Yamaha E01 electric program
E01 scooter

Yamaha steps up its electric program

Yamaha is stepping up its electric program with removable batteries, but not in a full-size electric motorcycle.

That’s probably just as well as Harley-Davidson has hit a short circuit with the introduction of its LiveWire.

Instead, Yamaha will unveil two electric scooters, an electric bicycle, an electric mobility scooter and an electric personal scooter at next week’s 46th Tokyo Motor Show.

Yamaha has not revealed many details of its new electric program at the Tokyo show, but they do promise fast-charging, extra range and removable batteries.

Electric program

So far, Yamaha has only produced the electric PES1 (Passion Electric Street) road bike and PED1 (Passion Electric Dirt), but neither is available in Australia.

In June, Yamaha unveiled their EC-05 electric scooter with Gogoro lithium-ion battery packs you can easily swap at a convenient roadside vending machine.

Yamaha Gogoro battery swap electric scooter
Yamaha electric scooter with removable Gogoro battery

Yamaha was also recently believed to be co-operating with the other Japanese motorcycle manufacturers to standardise electric motorcycle and scooter technology, including charging infrastructure and swappable battery packs.

In Tokyo they will unveil the small E02 scooter and classic-looking E-Vino, both with removable batteries.

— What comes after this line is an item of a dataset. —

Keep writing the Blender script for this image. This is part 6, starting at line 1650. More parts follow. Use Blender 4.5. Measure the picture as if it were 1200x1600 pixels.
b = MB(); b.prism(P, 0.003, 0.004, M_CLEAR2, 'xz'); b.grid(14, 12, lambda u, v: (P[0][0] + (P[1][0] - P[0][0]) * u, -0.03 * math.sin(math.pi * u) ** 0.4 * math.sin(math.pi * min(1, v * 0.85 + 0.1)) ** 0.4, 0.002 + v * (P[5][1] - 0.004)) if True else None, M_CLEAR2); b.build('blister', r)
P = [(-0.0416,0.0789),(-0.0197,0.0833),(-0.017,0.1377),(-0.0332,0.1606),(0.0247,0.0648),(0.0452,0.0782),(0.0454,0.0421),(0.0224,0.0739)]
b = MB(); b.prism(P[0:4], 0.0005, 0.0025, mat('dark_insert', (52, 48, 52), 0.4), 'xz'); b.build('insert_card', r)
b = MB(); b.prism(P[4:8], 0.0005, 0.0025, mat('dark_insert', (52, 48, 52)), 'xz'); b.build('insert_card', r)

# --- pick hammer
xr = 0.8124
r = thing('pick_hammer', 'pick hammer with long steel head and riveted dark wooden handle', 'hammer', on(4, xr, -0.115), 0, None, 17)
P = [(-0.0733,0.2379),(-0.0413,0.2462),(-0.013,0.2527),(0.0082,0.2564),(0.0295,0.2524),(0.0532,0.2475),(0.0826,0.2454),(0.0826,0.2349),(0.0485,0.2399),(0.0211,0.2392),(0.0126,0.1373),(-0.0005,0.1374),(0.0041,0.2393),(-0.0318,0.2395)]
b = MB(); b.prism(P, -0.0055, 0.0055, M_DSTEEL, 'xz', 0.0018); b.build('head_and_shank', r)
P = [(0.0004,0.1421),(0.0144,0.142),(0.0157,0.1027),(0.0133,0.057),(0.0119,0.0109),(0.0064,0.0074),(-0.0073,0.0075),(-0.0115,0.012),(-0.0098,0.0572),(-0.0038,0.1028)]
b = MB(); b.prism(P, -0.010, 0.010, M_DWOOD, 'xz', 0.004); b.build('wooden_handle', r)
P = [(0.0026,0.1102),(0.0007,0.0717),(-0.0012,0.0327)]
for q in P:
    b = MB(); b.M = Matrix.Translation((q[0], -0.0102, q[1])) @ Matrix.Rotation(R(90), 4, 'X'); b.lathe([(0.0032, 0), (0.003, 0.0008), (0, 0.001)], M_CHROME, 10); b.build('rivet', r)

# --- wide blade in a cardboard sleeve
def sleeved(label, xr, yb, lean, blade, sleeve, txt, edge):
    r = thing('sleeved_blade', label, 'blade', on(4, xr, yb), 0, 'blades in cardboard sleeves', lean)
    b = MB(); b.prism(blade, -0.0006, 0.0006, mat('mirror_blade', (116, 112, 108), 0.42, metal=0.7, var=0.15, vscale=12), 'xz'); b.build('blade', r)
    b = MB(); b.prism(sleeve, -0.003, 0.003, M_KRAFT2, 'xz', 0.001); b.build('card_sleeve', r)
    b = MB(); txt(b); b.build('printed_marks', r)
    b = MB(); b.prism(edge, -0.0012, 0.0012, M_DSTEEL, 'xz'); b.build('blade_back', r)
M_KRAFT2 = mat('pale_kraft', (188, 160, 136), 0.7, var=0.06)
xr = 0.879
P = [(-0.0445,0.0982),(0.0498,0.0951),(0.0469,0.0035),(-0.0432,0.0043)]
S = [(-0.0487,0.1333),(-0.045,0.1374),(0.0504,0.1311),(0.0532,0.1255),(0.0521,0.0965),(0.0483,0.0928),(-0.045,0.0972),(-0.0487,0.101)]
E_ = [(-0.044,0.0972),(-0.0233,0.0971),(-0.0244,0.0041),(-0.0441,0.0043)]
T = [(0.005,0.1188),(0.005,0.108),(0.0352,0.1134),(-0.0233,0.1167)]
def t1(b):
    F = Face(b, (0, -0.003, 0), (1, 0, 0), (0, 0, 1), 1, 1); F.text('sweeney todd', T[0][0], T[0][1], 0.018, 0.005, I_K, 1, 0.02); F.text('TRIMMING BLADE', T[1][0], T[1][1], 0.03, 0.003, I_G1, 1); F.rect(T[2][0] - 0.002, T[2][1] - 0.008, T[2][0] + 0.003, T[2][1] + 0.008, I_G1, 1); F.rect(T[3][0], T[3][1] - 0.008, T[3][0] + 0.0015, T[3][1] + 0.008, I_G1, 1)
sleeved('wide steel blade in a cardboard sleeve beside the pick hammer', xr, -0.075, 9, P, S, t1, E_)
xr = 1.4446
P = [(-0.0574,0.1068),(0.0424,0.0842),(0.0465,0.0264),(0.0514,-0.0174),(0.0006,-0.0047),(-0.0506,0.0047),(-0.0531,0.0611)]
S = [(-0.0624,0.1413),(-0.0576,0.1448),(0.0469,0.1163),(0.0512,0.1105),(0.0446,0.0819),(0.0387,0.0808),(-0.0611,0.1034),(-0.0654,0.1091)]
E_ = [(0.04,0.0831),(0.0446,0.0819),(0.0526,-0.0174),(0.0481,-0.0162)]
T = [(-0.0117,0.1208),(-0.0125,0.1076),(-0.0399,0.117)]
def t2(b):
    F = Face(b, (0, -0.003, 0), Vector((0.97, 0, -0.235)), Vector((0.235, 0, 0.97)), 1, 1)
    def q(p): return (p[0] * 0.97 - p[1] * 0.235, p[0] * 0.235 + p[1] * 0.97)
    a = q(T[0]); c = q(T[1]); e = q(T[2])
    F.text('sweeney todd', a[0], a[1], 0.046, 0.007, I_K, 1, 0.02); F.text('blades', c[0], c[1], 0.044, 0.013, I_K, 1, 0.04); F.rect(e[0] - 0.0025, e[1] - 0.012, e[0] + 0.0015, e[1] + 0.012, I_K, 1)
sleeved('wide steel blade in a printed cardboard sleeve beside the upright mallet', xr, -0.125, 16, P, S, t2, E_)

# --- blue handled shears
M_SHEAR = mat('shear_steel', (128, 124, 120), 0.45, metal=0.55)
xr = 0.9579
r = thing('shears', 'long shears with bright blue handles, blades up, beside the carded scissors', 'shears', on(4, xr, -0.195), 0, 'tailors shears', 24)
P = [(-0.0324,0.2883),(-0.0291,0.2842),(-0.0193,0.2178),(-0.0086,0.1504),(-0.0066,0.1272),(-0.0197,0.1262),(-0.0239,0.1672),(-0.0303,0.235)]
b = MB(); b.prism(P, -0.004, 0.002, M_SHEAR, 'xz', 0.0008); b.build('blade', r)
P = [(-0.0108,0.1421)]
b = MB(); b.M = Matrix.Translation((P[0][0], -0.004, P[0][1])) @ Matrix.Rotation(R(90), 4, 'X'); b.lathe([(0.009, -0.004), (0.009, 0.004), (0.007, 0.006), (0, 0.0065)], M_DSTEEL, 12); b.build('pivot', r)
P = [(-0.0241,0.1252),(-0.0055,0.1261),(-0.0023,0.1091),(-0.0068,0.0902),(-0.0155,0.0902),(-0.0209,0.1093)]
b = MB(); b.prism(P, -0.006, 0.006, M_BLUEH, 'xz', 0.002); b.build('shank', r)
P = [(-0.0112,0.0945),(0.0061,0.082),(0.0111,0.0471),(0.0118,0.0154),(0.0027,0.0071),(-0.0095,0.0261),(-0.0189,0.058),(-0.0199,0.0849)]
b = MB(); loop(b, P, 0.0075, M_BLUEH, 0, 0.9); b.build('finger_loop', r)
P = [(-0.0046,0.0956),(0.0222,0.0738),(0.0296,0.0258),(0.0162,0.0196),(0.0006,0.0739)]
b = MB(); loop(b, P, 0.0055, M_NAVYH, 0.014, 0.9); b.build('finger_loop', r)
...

There will also be a YPJ-YZ pedal-assisted e-bike, an electric tilting three-wheelers mobility scooter, and the electric Land Link Concept.

The latter uses artificial intelligence image recognition technology to autonomously move over “vast” outdoor terrain. It is likely designed to transport cargo.

  1. Couldn’t agree with you more Geepers, the only difference between either maybe the size of the tyres but expect the Harleys to have downloadable apps that makes the sound of a V-twin so the rider can feel tough.
    No radiator, gearbox or exhaust.

  2. I couldn’t agree with you more Geepers, the above scooter battery layout is the better option, that is getting the batteries as low as possible for greater stability which will determine the overall shape of the scooter/bike layout. Probably the only distinction between either, will be the size of the wheels.
    Quote from Geepers: (without big engines and fuel tanks) radiators, gearbox and exhaust.
    Expect Harley to have a downloadable app that makes the sound of a V-twin for it’s electric bikes so the rider can fell ‘tough’.

  3. The distinction between “scooter” and “motorcycle” is going to disappear. Everything will be a “scooter” …. as in twist and go. At the moment manufacturers are still making electric motorcycles that look more or less like normal motorcycles. That will change too as designers realise they are free to do pretty much anything without big engines and fuel tanks and the market matures in terms of what it will accept looks-wise. Two-wheeled vehicles are about to evolve into something we can’t even imagine at the moment. The current electric bikes are kind of the equivalent of the first motor cars which still looked like horse-drawn carriages as that was all people could imagine at the time. Buckle up, it’s gonna be wild. Amazing looking bikes full of amazing technology. We’re right on the cusp. Adapt or die, manufacturers.